■ Written request
Restate the entire listing word for word.
####################
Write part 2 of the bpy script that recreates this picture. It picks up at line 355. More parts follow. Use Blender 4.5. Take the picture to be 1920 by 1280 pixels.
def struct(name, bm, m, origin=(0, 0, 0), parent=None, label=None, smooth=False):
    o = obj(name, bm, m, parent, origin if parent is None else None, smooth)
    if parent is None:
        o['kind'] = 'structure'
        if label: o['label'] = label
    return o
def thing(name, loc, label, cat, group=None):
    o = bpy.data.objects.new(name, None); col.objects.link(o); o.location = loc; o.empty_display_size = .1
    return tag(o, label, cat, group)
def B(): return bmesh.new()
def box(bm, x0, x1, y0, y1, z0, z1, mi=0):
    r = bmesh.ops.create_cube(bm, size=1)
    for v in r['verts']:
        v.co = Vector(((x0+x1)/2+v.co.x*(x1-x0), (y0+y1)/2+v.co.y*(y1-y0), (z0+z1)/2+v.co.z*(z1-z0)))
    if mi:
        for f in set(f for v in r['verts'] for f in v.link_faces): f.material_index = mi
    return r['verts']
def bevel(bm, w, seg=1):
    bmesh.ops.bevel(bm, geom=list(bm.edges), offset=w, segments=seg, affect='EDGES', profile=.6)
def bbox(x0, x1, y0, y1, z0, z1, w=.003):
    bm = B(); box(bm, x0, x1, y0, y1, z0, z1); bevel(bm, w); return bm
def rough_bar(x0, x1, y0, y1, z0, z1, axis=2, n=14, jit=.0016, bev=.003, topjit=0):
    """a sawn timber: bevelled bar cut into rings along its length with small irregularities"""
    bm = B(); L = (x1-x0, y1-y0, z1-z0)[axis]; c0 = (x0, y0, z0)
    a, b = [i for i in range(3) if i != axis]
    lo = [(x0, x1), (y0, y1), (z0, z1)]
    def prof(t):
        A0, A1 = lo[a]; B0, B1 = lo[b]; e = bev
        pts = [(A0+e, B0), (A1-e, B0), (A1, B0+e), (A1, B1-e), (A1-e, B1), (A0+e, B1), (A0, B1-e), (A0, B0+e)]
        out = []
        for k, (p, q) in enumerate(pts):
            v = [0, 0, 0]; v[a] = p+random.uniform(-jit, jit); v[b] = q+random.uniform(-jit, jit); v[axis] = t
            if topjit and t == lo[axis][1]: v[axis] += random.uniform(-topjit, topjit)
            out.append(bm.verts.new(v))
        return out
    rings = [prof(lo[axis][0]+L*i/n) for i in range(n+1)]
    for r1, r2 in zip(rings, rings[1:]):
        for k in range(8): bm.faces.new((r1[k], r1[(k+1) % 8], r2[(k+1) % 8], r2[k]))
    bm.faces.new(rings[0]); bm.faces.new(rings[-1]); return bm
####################
■ Exercise solution
Write part 2 of the bpy script that recreates this picture. It picks up at line 355. More parts follow. Use Blender 4.5. Take the picture to be 1920 by 1280 pixels.
def struct(name, bm, m, origin=(0, 0, 0), parent=None, label=None, smooth=False):
    o = obj(name, bm, m, parent, origin if parent is None else None, smooth)
    if parent is None:
        o['kind'] = 'structure'
        if label: o['label'] = label
    return o
def thing(name, loc, label, cat, group=None):
    o = bpy.data.objects.new(name, None); col.objects.link(o); o.location = loc; o.empty_display_size = .1
    return tag(o, label, cat, group)
def B(): return bmesh.new()
def box(bm, x0, x1, y0, y1, z0, z1, mi=0):
    r = bmesh.ops.create_cube(bm, size=1)
    for v in r['verts']:
        v.co = Vector(((x0+x1)/2+v.co.x*(x1-x0), (y0+y1)/2+v.co.y*(y1-y0), (z0+z1)/2+v.co.z*(z1-z0)))
    if mi:
        for f in set(f for v in r['verts'] for f in v.link_faces): f.material_index = mi
    return r['verts']
def bevel(bm, w, seg=1):
    bmesh.ops.bevel(bm, geom=list(bm.edges), offset=w, segments=seg, affect='EDGES', profile=.6)
def bbox(x0, x1, y0, y1, z0, z1, w=.003):
    bm = B(); box(bm, x0, x1, y0, y1, z0, z1); bevel(bm, w); return bm
def rough_bar(x0, x1, y0, y1, z0, z1, axis=2, n=14, jit=.0016, bev=.003, topjit=0):
    """a sawn timber: bevelled bar cut into rings along its length with small irregularities"""
    bm = B(); L = (x1-x0, y1-y0, z1-z0)[axis]; c0 = (x0, y0, z0)
    a, b = [i for i in range(3) if i != axis]
    lo = [(x0, x1), (y0, y1), (z0, z1)]
    def prof(t):
        A0, A1 = lo[a]; B0, B1 = lo[b]; e = bev
        pts = [(A0+e, B0), (A1-e, B0), (A1, B0+e), (A1, B1-e), (A1-e, B1), (A0+e, B1), (A0, B1-e), (A0, B0+e)]
        out = []
        for k, (p, q) in enumerate(pts):
            v = [0, 0, 0]; v[a] = p+random.uniform(-jit, jit); v[b] = q+random.uniform(-jit, jit); v[axis] = t
            if topjit and t == lo[axis][1]: v[axis] += random.uniform(-topjit, topjit)
            out.append(bm.verts.new(v))
        return out
    rings = [prof(lo[axis][0]+L*i/n) for i in range(n+1)]
    for r1, r2 in zip(rings, rings[1:]):
        for k in range(8): bm.faces.new((r1[k], r1[(k+1) % 8], r2[(k+1) % 8], r2[k]))
    bm.faces.new(rings[0]); bm.faces.new(rings[-1]); return bm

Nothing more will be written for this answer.